For the past two years, Roots struggled to establish a noticeable ideology for how it operates. Feilhaber’s plan is to change that, saying he wants their fans to get accustomed to a certain style.

“I would love for fans to be able to talk about our team and know what they’re talking about. As opposed to one game it looks like this and the other game looks like that,” Feilhaber said. “[We want] a style of play… In a perfect scenario, we want to be entertaining. We want to be high energy. We want to have the ball and be able to control certain aspects of the game, especially at home.”

Perhaps building a structured system like Guerra established in 2022 will be a benchmark in Roots’ list of goals.

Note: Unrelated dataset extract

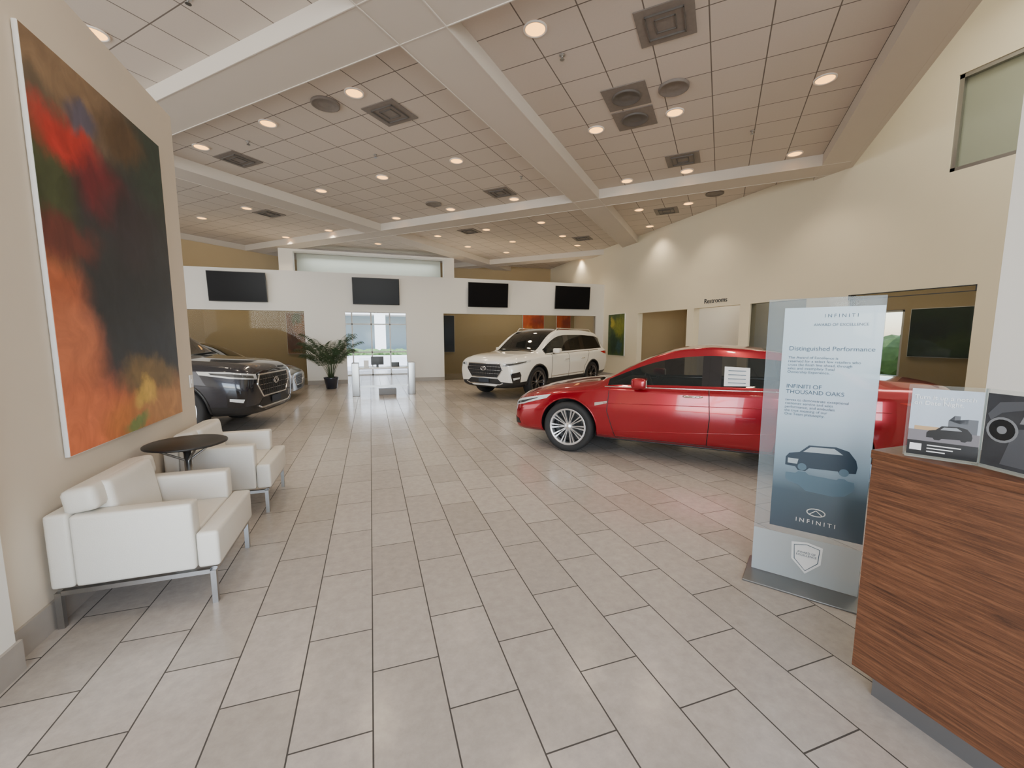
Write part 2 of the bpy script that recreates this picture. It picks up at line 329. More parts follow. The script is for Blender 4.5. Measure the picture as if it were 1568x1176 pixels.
# ------------------------------------------------------------------ paintings
def painting(name,x0,x1,y0,y1,z0,z1,face,m):
    e=empty(name,((x0+x1)/2,(y0+y1)/2,(z0+z1)/2)); cx,cy,cz=e.location
    x0-=cx;x1-=cx;y0-=cy;y1-=cy;z0-=cz;z1-=cz
    box('canvas',x0,x1,y0,y1,z0,z1,M['paper'],e,bev=.004,seg=1)
    t=.002
    if face=='+X': box('painted_face',x1,x1+t,y0+.005,y1-.005,z0+.005,z1-.005,m,e)
    if face=='-X': box('painted_face',x0-t,x0,y0+.01,y1-.01,z0+.01,z1-.01,m,e)
    if face=='-Y': box('painted_face',x0+.01,x1-.01,y0-t,y0,z0+.01,z1-.01,m,e)
    return e
A1=artmat('abstract_oil_painting',(.026,.029,.034),[(.15,.98,.65,.2,(.24,.155,.09)),(.98,.90,.46,.22,(.024,.048,.036)),(.62,.93,.22,.08,(.10,.06,.03)),(.03,.66,.2,.26,(.055,.07,.03)),(.02,.86,.16,.07,(.12,.09,.06)),(.20,.80,.25,.085,(.50,.03,.025)),(.42,.72,.24,.12,(.15,.012,.024)),(.30,.89,.14,.05,(.10,.09,.13)),(.1,.55,.25,.07,(.13,.03,.025)),
 (.0,.40,.26,.13,(.46,.12,.05)),(.04,.27,.30,.13,(.58,.17,.075)),(.10,.07,.50,.16,(.72,.19,.08)),(.50,.04,.34,.11,(.58,.19,.05)),(.85,.06,.42,.14,(.46,.22,.085)),(.68,.175,.34,.07,(.20,.13,.05)),(.60,.10,.12,.055,(.66,.42,.09)),(.50,.012,.14,.03,(.18,.24,.07)),(.66,.42,.42,.21,(.018,.02,.026)),(.62,.64,.3,.16,(.028,.022,.03))],'Y',.12,2.8)
painting('abstract_painting',-1.655,-1.63,2.97,4.47,.87,3.14,'+X',A1)
A2=artmat('green_painting_mat',(.05,.09,.03),[(.3,.7,.4,.3,(.18,.2,.03)),(.6,.3,.4,.3,(.02,.05,.03)),(.7,.8,.2,.2,(.35,.3,.04)),(.3,.2,.2,.2,(.03,.08,.09))],'Y',.3,4)
painting('wall_painting',8.75,8.795,13.2,14.3,.83,2.38,'-X',A2)
A3=artmat('swirl_painting_mat',(.30,.18,.10),[(.5,.55,.7,.2,(.75,.68,.58)),(.5,.4,.6,.14,(.1,.05,.03)),(.6,.8,.5,.2,(.45,.22,.1)),(.4,.15,.5,.2,(.5,.4,.3))],'Y',.25,2)
painting('wall_painting',11.33,11.395,10.3,11.5,1.2,2.25,'-X',A3)
painting('wall_painting',11.33,11.395,8.6,9.85,1.2,2.25,'-X',A3)
A4=artmat('teal_painting_mat',(.02,.045,.035),[(.3,.3,.4,.3,(.04,.08,.04)),(.7,.6,.4,.3,(.015,.03,.04))],'Y',.3,4)
painting('wall_painting',11.33,11.395,4.9,6.05,1.1,2.15,'-X',A4)
painting('wall_painting',11.33,11.395,11.9,13.0,1.1,2.2,'-X',A4)
A5=artmat('orange_painting_mat',(.7,.12,.03),[(.3,.3,.4,.3,(.8,.3,.05)),(.7,.7,.4,.3,(.35,.04,.02))],'X',.3,4)
painting('wall_painting',6.3,7.3,17.24,17.295,1.3,2.6,'-Y',A5)
painting('wall_painting',7.9,8.6,17.24,17.295,1.3,2.5,'-Y',A5)
A6=artmat('brown_painting_mat',(.3,.14,.06),[(.3,.3,.4,.3,(.14,.06,.04)),(.7,.7,.4,.3,(.45,.2,.06)),(.5,.9,.3,.2,(.2,.22,.1))],'X',.3,4)
painting('wall_painting',-2.9,-2.2,17.24,17.295,.9,2.4,'-Y',A6)
painting('wall_painting',2.7,3.3,17.24,17.295,.9,2.4,'-Y',artmat('blue_painting_mat',(.01,.02,.06),[(.5,.5,.4,.3,(.02,.04,.1))],'X',.3,4))
# ------------------------------------------------------------------ TVs
for a,b_,z0,z1 in ((-4.45,-2.93,2.58,3.45),(-.5,.96,2.58,3.43),(3.29,4.76,2.58,3.43),(6.62,8.08,2.58,3.43)):
    e=empty('wall_mounted_tv',((a+b_)/2,14.6,(z0+z1)/2)); e.rotation_euler=(math.radians(5),0,0)
    w=(b_-a)/2; h=(z1-z0)/2
    box('casing',-w,w,-.02,.02,-h,h,M['black'],e,bev=.008); box('screen',-w+.015,w-.015,-.023,-.019,-h+.02,h-.015,M['screen'],e)
    box('bracket',-.2,.2,.02,.10,-.2,.15,M['black'],e)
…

“At the end of the year, I would love to look back on it and say we made the playoffs, we competed for a championship, and we built a real way of playing,” Feilhaber said. “I want somebody to say, ‘Oakland Roots play this way.’ I think that would be a success story.”

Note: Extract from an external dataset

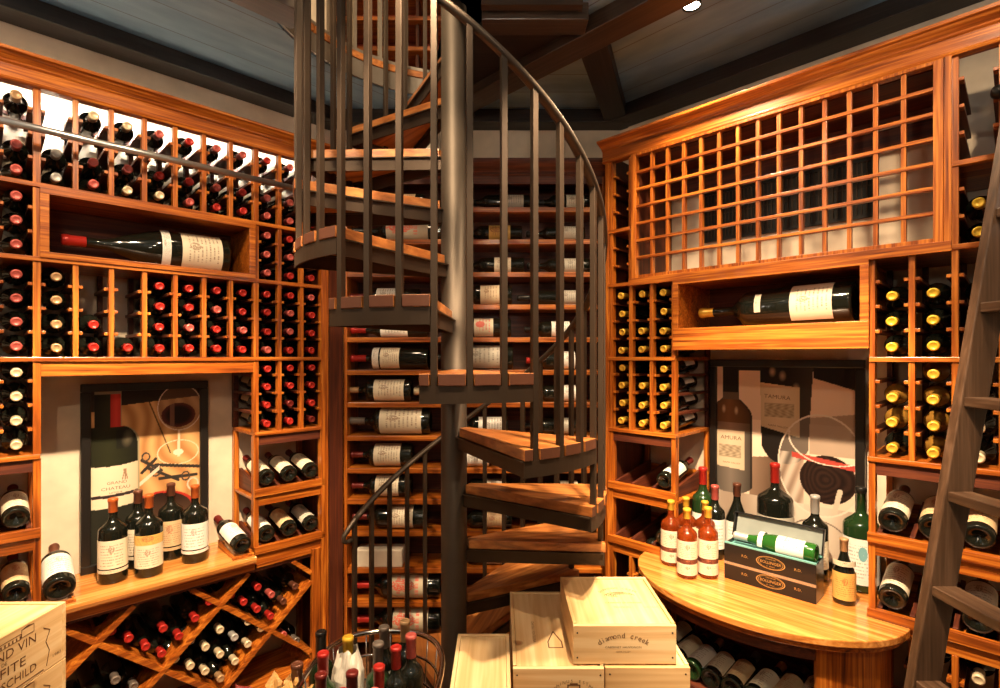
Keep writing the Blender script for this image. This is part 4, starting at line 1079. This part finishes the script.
for s, t in ((-.01, 'VOLCANIC HILL'), (.085, 'NAPA VALLEY')): add_text(m, t, .008, lambda p, q, s=s: P2(p+s, q-.085))
build('printed_lettering', m, INK, ld, FW)
# long crate under it, left
c, fr, ld = crate('wine_crate', .040, .318, 1.585, 2.10, -H, -.947, 'tall pine crate with branded tower emblem, under the left half of the stamped box')
m = MB(); ex, ez = .225, -1.028
def rectm(m, fn, a0, a1, b0, b1): m.add([fn(a0, b0), fn(a1, b0), fn(a1, b1), fn(a0, b1)], [(0, 1, 2, 3)])
E = lambda a, b_: Vector((ex+a, 1.585-.0006, ez+b_))
for a0, a1, b0, b1 in ((-.02, -.016, -.04, .03), (.016, .02, -.04, .03), (-.02, .02, .026, .03), (-.012, .012, .03, .034), (-.006, .006, -.02, .01)): rectm(m, E, a0, a1, b0, b1)
for i, ch in enumerate('DOMINUS ESTATE'):
    a = math.radians(165-150*i/13.)
    if ch != ' ': add_text(m, ch, .013, lambda p, q, a=a: E(.062*math.cos(a)+p, .04*math.sin(a)+q-.0))
build('printed_lettering', m, INK, fr, FW); nails(fr, .052, .306, 1.585, (-.97, -1.02))
m = MB()
T = lambda a, b_: Vector((.150+b_*1.0, 1.78-a, -.947-.0004+.0))
T2 = lambda a, b_: Vector((0, 0, 0))
add_text(m, 'CHATEAU MONTELENA', .014, lambda p, q: Vector((.115+q, 1.80-p, -.9501)), sx=.9)
vs, zz = [], -.9501
tri = [(.160, 1.70), (.205, 1.70), (.205, 1.735), (.183, 1.80), (.160, 1.735)]
for (a, b_), (c_, d) in zip(tri, tri[1:]+tri[:1]):
    m.beam((a, b_, zz), (c_, d, zz), .004, .0006)
build('printed_lettering', m, INK, ld, FW)
c, fr, ld = crate('wine_crate', .322, .582, 1.590, 2.00, -H, -.947, 'tall plain pine crate under the right half of the stamped box')
nails(fr, .336, .568, 1.590, (-.97,))
c, fr, ld = crate('wine_crate', -.143, .031, 1.40, 1.775, -H, -.944, 'narrow blank-topped crate in front of the stair pole')
# crates at lower left
def lafite(z0, z1, label, full):
    c, fr, ld = crate('wine_crate', -1.775, -1.335, 1.08, 1.60, z0, z1, label)
    m = MB(); X = -1.335+.0006; zc = (z0+z1)/2 if full else z1-.08; yc = 1.40
    S = lambda a, b_: Vector((X, yc+a, zc+b_))
    for (s, dz, size, sx) in (('GRAND VIN', .030, .036, 1.0), ('DE', .008, .014, 1), ('LAFITE', -.016, .036, 1.2), ('ROTHSCHILD', -.052, .032, 1.0)):
        add_text(m, s, size, lambda a, b_, dz=dz: S(a, b_+dz), sx=sx)
    # a castle drawn in line above the name
    for a0, a1, b0, b1 in ((-.09, -.05, .052, .074), (.05, .09, .052, .074), (-.05, .05, .050, .064)):
        for r_ in ((a0, a1, b0, b0+.0016), (a0, a1, b1, b1+.0016), (a0, a0+.0016, b0, b1), (a1-.0016, a1, b0, b1)): rectm(m, S, *r_)
    for a in (-.07, .07): m.add([S(a-.02, .0745), S(a+.02, .0745), S(a, .080)], [(0, 1, 2)])
    for i in range(9):
        a = -.045+.0112*i; rectm(m, S, a, a+.004, .052, .060)
    for p, q in (((-.13, -.072), (-.14, -.03)), ((-.14, -.03), (-.128, .0)), ((.13, -.072), (.14, -.03)), ((.14, -.03), (.128, .0)), ((.128, 0), (.142, .03)), ((.142, .03), (.12, .045)), ((-.12, -.076), (.12, -.076))):
        m.beam(S(*p), S(*q), .002, .0006, up=(1, 0, 0))
    add_text(m, '1982', .011, lambda a, b_: S(.165+a, b_-.055), sx=1.5)
    build('printed_lettering', m, INK, c, FW)
lafite(-.922, -.752, 'pine wine crate stamped with a castle, topmost of the stack at lower left', True)
lafite(-H, -.924, 'lower pine crate beneath the castle-stamped one at lower left', False)
# ------------------------------------------------------------------ chrome basket with bottles
BX, BY = -.365, 1.49
bk = empty('wire_basket_stand', FW, (BX, BY, -H), 'chrome wire basket on legs, crowded with bottles, in front of the stair', 'basket')
def loop(z, hx, hy, n=40, p=2.6):
    out = []
    for i in range(n):
        a = 2*PI*i/n; c_, s_ = math.cos(a), math.sin(a)
        out.append(Vector((BX+hx*math.copysign(abs(c_)**(2/p), c_), BY+hy*math.copysign(abs(s_)**(2/p), s_), z)))
    return out
zr = -.915
build('top_rim', MB().tube(loop(zr, .195, .245), .0085, 10, closed=True), CHROME, bk, FW)
build('middle_ring', MB().tube(loop(-.985, .186, .236), .0042, 8, closed=True), CHROME, bk, FW)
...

As for how Feilhaber’s system may operate, Oakland has run three different formations so far this year, including the 4-3-3, 3-5-2, and 3-4-3–all of which the new gaffer mentioned. He hopes to quickly identify the areas Roots can excel before making any final judgments.

“It’s not necessarily, ‘Hey, this is my system,'” Feilhaber said. “I do have an idea of how I want to play and maybe a formation, but you’ve got to find out what kind of players you have and how they are best put together. Whether it be a 4-3-3, 3-5-2, or 3-4-3, or what kind of style you’re going to play. Is it going to be high pressing? Do you have to sit more and counterattack? Do you have the speed to do that? Do you have the organization and communication in the back to be able to do that?

“That’s something that I was very clear with the players about. I do have ideas and the picture-perfect scenario, but I’ve got to get to know these players first and then figure out what works best with the guys we have.”

As of today, June 4, Feilhaber is wrapping up his second day at the helm. He’s now tasked with learning each player available on the first-team roster.

With 19 games left in the regular season, there were already signs of players getting phased out under Glinton. People like Gagi Margvelashvili, Abdi Mohamed, and Justin Rasmussen already looked like they were at the bottom of Glinton’s depth chart. There were even clues the former coaching staff was cooling on Panos Armenakas after being a marquee offseason signing.

Feilhaber wants his players to know they have a “clean slate” with his arrival, and it’s time for them to prove themselves.

“It’s a clean slate, not only for myself, but also for the players. I told them right off the bat, I don’t really care how you played or if you have or haven’t played,” Feilhaber said. “Show me who you are as a player. I’m going to evaluate you guys on how quickly you can adapt to the ideas that I put out there and how you fit into the way I want to play.”

Feilhaber comes to Oakland from Sporting Kansas City II in MLS Next Pro with a fairly even record at 32-15-33. It’s a level of soccer that’s hard to evaluate, knowing it’s a developmental league used to bolster MLS first teams.

He’d often have players who arrive at SKCII just a day, or even hours, before a match. The fast-moving nature of MLS Next Pro gives him experience preparing on the fly, which could prove useful after joining the USL Championship in the middle of its season.

“It’s something that obviously I’ve been really looking forward to, being able to coach at a first-team level. I learned so much at SKC II, but you’re not what I would fully consider the coach,” Feilhaber said. “You’re adhering to other people’s ideas. You’re trying to develop more so than win. You don’t necessarily have that full roster day in and day out in training, so it’s virtually impossible to evaluate yourself as a coach. So, I’ve been craving this opportunity.”

Sporting KC also gave him a chance to scout the market for players at the Division 2 or 3 level who “fell through the cracks.” Working knowledge of the landscape is surely something intriguing to the front office, should Feilhaber prove he’s the man for the job.

“[Former Sporting KC manager] Peter Vermes put me on a project to find up-and-comers,” he said, “guys that fell through the cracks of MLS in the USL championship or League One that might be worth bringing in to MLS Next Pro, or even the first-team MLS side.”

Feilhaber has just a few more days before his debut as Roots’ head coach against El Paso Locomotive. It will be a tough task against the Western Conference’s second-place team under veteran head coach Wilmer Cabrera, who is in his second year as head coach after similarly being brought into the fold during the 2024 season.

For Oakland fans and front office alike, creating stability is the ultimate goal following a second straight mid-year coaching change.

If Feilhaber can mold an identity out of a label-less bunch, the club may have finally found a candidate who can create a brand on the field that matches the one off it.